The thread running through the panel was not that AI itself is inherently dangerous, but that its speed creates a structural problem for conflict management. Traditional deterrence assumes that decision-makers have time to assess information, consult allies, and weigh consequences before acting. AI-enabled systems can identify targets, recommend responses, and execute operations faster than any human oversight process can function.

That compression matters most at moments of escalation. If one side’s AI systems detect an incoming threat and recommend an immediate response, the decision-maker may have seconds rather than minutes or hours to evaluate whether the threat assessment is accurate. Military analysts have warned for years that this dynamic could turn miscalculations into full-scale conflicts before anyone has time to intervene.

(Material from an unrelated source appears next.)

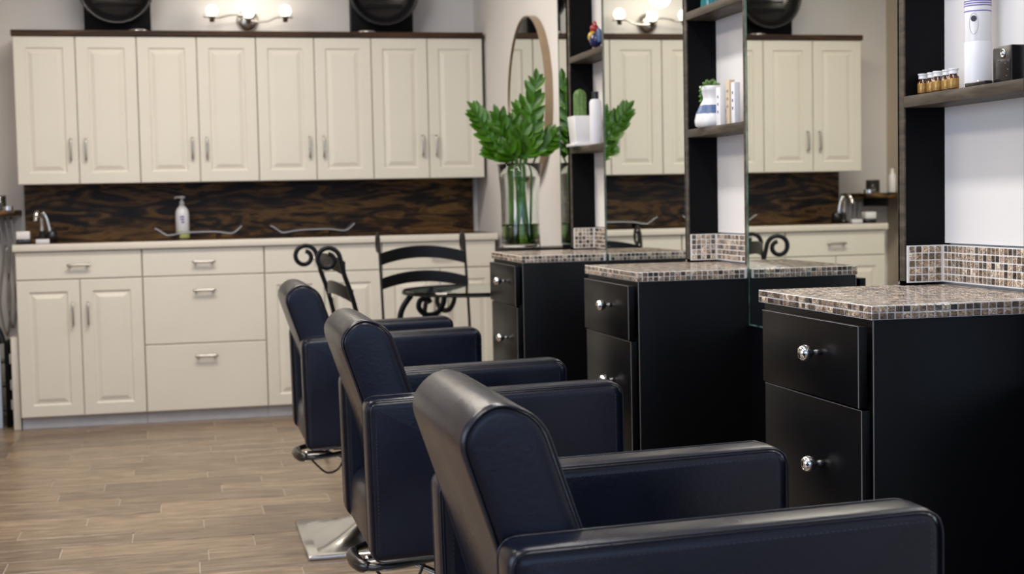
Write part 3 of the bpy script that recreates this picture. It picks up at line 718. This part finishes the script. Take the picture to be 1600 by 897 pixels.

The Shangri-La Dialogue did not produce any new agreements or binding commitments on military AI, and efforts to establish legal frameworks for AI governance remain fragmented across jurisdictions. But the fact that a panel ostensibly about strategic stability, traditionally a discussion about nuclear posture and missile defence, spent most of its time on artificial intelligence reflects a shift in what the world’s defence establishments now consider the most pressing threat to international security. The question is no longer whether AI will be used in warfare. It is whether humans will retain enough control over it to prevent catastrophic mistakes.